The decline is a result of political instability - not fundamentals, Youma Assaf, manager of the financial advisory department at Bemo Bank, told the Daily Star. The outlook is positive, but not within the coming two months.

Regional stock markets are experiencing a surge and as Gulf Arab investors continue to gain capital from increasing oil revenues due to the rise in prices, they continue to invest in Lebanon's stock market and real estate sector.

As long as these investigations do not trigger some kind of confessional war... then the country can cope with any political development, Safieddine said.

According to security sources, the investigation could go higher, with some suggesting possibly to President Lahoud. Some analysts feel that if even powerful figures who seemed untouchable are punished, then the public and investors will take comfort in the knowledge that everyone is accountable. Figures in the Lebanese intelligence arm, the Internal Security Forces (ISF), are also likely to be questioned.

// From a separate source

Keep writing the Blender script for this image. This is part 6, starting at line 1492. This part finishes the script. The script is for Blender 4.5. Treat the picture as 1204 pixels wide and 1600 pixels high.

Economist Marwan Iskander saw the detainment of the men as a major step forward, saying that investments will start pouring into Lebanon by the beginning of 2006 at the latest. The Lebanese stock market has also made a strong recovery since February 14.

Even economist Elie Yashoui, who does not see much reason for optimism at present, told the Daily Star that as long as the government immediately makes much-needed economic reforms, the Lebanese can still live with the public debt, as it crept up over $35.6bn this year, equal to 180% of GDP.

Debt servicing increased in the second quarter but actually decreased in the first half of 2005 by 22.6%. A few reforms, such as a streamlining of the customs process for exports leaving Lebanon, have already been implemented. Other long-awaited and more vital reforms are expected to be made in the coming months as Prime Minister Siniora enjoys the backing of a majority in parliament, whereas previous attempts at reform were blocked during the period of Syrian political domination. The Siniora government has already approved $275m for land expropriation.

Aid to the beleaguered economy also continues to pour in, as the government seeks to reign in soaring energy costs and offset economic damage. The US, France and the World Bank are presently preparing a new economic package for Lebanon. The government Council for Development and Reconstruction (CDR) has secured 14 loans and grants totalling $425m for projects throughout Lebanon, mainly provided by Arab and international organisations.

The Lebanese economy is trudging on in the face of political uncertainty and the potential for greater conflict. Caution and patience, not panic, remain the rule of the day.